Equity in athletics is a factor because schools worry it won't be fair if only the football team uses digital playbooks and not other sports. Though Wisconsin's football team is the only one outfitted with iPads, four other programs at the school currently use the XoS video technology. Seniors in good standing with the football team get to keep their iPads upon graduation.

Wisconsin football coach Gary Andersen called the use of digital playbooks a "big step" for the program.

"It opens up a lot of windows, communication on a day-to-day basis," he said. "For instance, right now, the camp schedule is sitting there. The young man opens up his iPad, and there it is. He doesn't have to worry about putting it in his locker or wherever it's going to be.

"The challenge, as I told the kids, as we move through this with these iPads, is if you practice on Tuesday and you come back at 6:30 in the morning for meetings, and you haven't sat down and watched your practice on your iPad and watched you personally and go back through that, then it's really a waste of money."

Matt Marolda, executive vice president of XoS Digital, said once teams see the advantages of a digital playbook, the number of schools using it will surely increase. He also intends to push digital playbooks into the Division II, Division III and even high school levels if schools are willing to adapt them. XoS Digital is in the process of releasing products for the Windows 8 tablet as well.

"If you get the right teams early, then others will follow them," Marolda said. "Very few people are willing to take a risk on something like this relatively speaking.

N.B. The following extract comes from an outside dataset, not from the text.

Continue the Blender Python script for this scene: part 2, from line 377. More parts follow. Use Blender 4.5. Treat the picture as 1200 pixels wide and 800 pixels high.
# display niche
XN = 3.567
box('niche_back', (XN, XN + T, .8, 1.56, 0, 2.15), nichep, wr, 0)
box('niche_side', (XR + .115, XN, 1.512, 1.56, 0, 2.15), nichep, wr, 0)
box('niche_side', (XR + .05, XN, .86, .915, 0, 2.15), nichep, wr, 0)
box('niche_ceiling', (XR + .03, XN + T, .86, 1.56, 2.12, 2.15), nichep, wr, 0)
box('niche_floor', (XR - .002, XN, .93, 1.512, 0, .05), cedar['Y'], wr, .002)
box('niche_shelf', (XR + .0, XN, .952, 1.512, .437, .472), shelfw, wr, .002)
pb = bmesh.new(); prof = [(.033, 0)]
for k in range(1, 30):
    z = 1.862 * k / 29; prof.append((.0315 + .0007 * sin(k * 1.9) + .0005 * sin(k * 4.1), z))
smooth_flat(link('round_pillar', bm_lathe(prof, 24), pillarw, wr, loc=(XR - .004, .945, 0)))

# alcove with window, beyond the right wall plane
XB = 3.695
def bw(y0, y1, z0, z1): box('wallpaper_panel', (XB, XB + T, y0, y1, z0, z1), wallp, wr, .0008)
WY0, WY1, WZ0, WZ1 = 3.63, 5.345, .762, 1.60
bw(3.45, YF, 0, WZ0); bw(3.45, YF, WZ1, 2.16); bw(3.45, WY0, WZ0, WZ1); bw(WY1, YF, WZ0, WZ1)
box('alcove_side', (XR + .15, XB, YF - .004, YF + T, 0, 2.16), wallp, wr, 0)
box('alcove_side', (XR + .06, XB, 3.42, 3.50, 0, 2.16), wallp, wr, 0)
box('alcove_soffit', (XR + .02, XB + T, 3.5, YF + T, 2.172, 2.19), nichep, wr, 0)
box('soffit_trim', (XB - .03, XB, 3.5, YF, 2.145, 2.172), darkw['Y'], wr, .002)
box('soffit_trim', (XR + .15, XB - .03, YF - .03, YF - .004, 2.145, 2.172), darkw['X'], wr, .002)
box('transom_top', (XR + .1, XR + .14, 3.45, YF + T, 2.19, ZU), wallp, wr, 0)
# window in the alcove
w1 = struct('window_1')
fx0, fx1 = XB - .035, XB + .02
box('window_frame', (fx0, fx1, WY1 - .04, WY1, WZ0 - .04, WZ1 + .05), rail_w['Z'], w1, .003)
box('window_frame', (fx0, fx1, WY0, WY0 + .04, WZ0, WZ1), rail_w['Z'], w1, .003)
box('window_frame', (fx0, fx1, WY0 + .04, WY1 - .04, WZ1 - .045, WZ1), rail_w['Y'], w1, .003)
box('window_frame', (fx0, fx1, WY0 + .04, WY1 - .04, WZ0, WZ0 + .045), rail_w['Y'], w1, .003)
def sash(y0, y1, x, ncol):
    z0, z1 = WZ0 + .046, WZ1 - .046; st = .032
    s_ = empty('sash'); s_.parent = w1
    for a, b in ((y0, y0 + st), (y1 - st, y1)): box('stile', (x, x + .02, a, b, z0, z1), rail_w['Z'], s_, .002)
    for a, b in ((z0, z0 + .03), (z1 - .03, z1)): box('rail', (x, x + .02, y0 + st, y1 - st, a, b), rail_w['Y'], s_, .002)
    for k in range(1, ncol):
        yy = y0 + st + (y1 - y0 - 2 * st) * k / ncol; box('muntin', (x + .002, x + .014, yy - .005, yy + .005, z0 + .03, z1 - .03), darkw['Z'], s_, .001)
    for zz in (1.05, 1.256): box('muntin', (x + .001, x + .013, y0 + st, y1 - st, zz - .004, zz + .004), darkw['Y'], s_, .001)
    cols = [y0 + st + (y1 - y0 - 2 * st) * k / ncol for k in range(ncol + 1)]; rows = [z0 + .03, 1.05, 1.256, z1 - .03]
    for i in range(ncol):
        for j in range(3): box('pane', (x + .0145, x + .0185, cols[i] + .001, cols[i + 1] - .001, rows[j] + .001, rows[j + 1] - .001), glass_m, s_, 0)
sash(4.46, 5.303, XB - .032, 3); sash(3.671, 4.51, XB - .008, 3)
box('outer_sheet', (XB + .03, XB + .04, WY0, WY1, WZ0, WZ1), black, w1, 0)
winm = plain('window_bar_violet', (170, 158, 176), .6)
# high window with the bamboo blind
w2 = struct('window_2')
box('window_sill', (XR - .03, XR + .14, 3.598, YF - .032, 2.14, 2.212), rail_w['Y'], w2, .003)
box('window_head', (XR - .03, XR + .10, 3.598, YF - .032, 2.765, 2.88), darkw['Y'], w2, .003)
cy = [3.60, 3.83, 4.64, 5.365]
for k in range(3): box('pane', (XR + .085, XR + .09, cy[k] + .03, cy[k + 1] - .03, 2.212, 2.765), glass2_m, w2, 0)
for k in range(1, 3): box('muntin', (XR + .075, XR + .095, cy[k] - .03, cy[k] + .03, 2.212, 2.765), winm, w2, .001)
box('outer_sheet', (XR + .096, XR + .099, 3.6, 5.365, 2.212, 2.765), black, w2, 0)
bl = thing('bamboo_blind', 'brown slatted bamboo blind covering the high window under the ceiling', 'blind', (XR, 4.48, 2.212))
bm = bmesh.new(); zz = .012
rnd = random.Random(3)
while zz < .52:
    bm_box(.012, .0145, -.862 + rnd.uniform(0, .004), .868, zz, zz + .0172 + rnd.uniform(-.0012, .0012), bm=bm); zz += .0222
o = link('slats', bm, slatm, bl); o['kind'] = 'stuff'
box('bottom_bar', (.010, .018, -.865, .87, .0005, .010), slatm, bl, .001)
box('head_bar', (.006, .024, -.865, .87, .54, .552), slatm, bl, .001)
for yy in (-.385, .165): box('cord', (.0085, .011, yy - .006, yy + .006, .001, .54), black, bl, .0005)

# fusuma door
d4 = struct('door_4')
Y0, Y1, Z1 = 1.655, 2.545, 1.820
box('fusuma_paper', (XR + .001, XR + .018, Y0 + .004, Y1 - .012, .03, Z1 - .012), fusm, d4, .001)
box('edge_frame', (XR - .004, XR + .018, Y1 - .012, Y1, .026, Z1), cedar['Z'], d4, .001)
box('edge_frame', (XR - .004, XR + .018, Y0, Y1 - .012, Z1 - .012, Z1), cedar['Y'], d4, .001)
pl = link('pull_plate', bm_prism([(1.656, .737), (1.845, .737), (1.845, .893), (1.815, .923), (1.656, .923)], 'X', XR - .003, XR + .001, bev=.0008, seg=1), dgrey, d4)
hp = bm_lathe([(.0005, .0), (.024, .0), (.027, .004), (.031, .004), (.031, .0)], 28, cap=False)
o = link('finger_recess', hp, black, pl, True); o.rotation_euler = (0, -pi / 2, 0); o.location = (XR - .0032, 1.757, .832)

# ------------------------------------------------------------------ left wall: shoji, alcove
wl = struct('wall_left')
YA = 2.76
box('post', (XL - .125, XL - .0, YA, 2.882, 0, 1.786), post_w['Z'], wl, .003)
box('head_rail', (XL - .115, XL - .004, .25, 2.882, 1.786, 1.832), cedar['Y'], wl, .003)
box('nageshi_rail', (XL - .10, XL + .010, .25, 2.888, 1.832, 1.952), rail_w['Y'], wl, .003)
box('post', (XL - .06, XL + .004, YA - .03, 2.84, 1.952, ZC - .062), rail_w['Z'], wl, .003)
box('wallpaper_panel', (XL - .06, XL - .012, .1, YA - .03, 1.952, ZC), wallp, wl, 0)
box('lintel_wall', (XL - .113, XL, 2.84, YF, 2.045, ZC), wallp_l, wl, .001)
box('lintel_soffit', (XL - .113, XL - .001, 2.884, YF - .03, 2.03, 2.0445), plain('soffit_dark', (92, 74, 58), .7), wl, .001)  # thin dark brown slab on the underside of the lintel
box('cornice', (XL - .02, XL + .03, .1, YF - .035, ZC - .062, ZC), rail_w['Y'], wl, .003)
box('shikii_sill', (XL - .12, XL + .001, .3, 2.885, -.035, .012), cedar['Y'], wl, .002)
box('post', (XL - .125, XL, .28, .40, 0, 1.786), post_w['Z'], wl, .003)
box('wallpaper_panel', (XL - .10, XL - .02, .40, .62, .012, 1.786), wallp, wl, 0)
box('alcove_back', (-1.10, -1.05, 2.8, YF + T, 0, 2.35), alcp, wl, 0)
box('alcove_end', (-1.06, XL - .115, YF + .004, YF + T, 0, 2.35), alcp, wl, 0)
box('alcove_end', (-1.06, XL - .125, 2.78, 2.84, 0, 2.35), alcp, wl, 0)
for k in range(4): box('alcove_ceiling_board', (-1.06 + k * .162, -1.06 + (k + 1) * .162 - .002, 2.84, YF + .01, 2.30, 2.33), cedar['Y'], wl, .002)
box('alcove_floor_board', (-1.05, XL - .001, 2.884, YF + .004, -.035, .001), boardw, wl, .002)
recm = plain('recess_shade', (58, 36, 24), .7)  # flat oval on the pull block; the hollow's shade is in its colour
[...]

It doesn't take many examples for others to say this is a no-brainer for us right away.

In addition to the technological advantages, the selling point is that after the third season of using digital playbooks, it will begin saving programs money when compared with the cost of high-volume printing, ink and toner expenses. Paulsen noted one NFL team spent more than $100,000 per year to maintain paper playbooks before switching to digital playbooks.

Though growth remains relatively slow for digital playbooks in college football, Paulsen believes the future is bright. Teams without the same services are falling behind and losing time.

"You've got to know everybody is going this way," Paulsen said. "It doesn't make any sense to continue printing paper playbooks."

Nyborg, like many who have seen both methods up close, certainly can attest to that point.

"It's a huge teaching tool to be able to see everything and watch it on film," he said. "It's a slick deal."